In field artillery, the accuracy of indirect fire depends on the use of aiming points. In air force terminology the aiming point (or A.P.) refers to holding the intersection of the cross hairs on a bombsight when fixed at a specific target.
An indirect fire aiming point provides a point of angular reference to aim a gun in the required horizontal direction – azimuth. Until the 1980s aiming points were essential for indirect fire artillery. They are also used by mortars and machine guns firing indirectly.
For gun-laying purposes a distance of a few kilometers from gun to aiming point is sufficient. An aiming point would be a sharply defined and easily distinguished feature, such the edge of an obvious building.

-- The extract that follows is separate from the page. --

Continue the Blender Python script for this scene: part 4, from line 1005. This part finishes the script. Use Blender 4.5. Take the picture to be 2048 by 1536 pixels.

However, this presents problems in featureless areas, in bad visibility or at night and putting lights on distant aiming points is seldom practical. Therefore, methods of simulating a distant aiming point are required.
Before the First World War the French introduced the collimator sight. During that war the British introduced their first paralloscope, which was a horizontal mirror placed a few feet from the gun; the layer aimed his sight at its reflection. In the 1950s, the parallescope was replaced by the prism parallescope that was more robust and easily positioned. In the 1970s, the US introduced a modern version of the French device and called it a collimator. In the same period infra-red beacons had some very limited use.
In some special circumstances, such as when only one round or salvo was going to be fired (e.g. by nuclear artillery or a multiple rocket launcher), a director or aiming circle about away could be used as an aiming point.
In the 1980s the US Multi-Launch Rocket System entered US service, this did not use GAPs because it had a gyroscopic orientation system and did not need external reference points or orientation. During the 1990s similar systems were adopted by M109 Paladin, AS90 and Panzerhaubitze 2000, and subsequently they were adopted for towed guns, notably UK's 105mm L118 Light Guns.